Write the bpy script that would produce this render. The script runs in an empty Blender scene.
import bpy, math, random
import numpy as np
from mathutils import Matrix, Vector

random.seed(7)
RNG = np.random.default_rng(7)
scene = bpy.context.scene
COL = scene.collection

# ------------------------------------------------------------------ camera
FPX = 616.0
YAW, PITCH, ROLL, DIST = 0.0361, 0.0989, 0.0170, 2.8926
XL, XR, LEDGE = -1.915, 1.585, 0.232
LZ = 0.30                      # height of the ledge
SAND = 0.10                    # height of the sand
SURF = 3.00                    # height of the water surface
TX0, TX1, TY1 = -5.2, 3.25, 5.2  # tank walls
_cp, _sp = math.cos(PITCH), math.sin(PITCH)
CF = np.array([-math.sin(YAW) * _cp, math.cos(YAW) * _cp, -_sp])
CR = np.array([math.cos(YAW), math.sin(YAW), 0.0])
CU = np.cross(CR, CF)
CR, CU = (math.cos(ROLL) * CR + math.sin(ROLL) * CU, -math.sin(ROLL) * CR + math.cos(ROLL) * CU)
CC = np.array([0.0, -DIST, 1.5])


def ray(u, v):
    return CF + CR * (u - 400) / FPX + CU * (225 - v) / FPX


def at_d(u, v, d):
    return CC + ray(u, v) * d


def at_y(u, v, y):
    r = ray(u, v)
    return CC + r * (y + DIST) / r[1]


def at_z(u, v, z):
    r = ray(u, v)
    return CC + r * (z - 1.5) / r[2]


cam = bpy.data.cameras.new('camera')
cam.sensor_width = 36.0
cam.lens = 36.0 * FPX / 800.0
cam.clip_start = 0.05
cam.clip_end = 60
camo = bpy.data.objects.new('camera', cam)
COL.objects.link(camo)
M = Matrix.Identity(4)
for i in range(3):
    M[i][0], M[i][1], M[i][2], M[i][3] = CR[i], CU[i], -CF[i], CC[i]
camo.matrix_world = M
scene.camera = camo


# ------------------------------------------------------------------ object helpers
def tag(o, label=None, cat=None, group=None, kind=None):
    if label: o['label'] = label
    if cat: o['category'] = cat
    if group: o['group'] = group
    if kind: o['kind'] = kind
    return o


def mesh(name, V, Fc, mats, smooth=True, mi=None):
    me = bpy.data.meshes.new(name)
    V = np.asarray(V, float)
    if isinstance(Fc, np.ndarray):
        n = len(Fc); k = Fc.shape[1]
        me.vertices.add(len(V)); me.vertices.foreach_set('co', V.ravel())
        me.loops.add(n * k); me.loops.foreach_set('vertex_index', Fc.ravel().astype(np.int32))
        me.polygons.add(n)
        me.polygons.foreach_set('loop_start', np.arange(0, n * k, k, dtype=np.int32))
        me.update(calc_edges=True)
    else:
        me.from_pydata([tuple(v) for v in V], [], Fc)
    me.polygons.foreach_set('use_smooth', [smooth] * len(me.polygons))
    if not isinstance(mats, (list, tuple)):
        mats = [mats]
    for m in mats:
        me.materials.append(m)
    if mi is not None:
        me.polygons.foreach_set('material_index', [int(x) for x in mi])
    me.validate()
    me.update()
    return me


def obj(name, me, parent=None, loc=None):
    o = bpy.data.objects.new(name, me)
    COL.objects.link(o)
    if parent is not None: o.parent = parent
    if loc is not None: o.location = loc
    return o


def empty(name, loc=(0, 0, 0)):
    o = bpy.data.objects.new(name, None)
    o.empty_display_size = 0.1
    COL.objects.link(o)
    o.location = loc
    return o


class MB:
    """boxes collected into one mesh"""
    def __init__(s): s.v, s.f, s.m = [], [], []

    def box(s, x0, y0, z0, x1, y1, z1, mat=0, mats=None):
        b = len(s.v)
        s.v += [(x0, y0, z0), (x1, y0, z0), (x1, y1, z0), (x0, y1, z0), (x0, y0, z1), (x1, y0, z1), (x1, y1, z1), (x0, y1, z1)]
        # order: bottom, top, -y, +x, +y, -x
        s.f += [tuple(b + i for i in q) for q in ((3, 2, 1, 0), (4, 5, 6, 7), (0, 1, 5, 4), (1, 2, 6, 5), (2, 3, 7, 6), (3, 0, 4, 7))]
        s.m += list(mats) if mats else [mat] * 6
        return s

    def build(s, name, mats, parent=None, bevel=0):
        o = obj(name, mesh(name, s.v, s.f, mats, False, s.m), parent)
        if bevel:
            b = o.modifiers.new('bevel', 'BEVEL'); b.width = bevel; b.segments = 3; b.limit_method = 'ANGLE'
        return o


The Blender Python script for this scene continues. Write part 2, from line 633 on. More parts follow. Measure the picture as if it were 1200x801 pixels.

════════════════════

> [What is needed]: Quote the data above verbatim from its first line to the line that includes "COL = scene.collection", with both boundary lines retained.

> [Solution for this exercise]:
Write the bpy script that would produce this render. The script runs in an empty Blender scene.
import bpy, math, random
import numpy as np
from mathutils import Matrix, Vector

random.seed(7)
RNG = np.random.default_rng(7)
scene = bpy.context.scene
COL = scene.collection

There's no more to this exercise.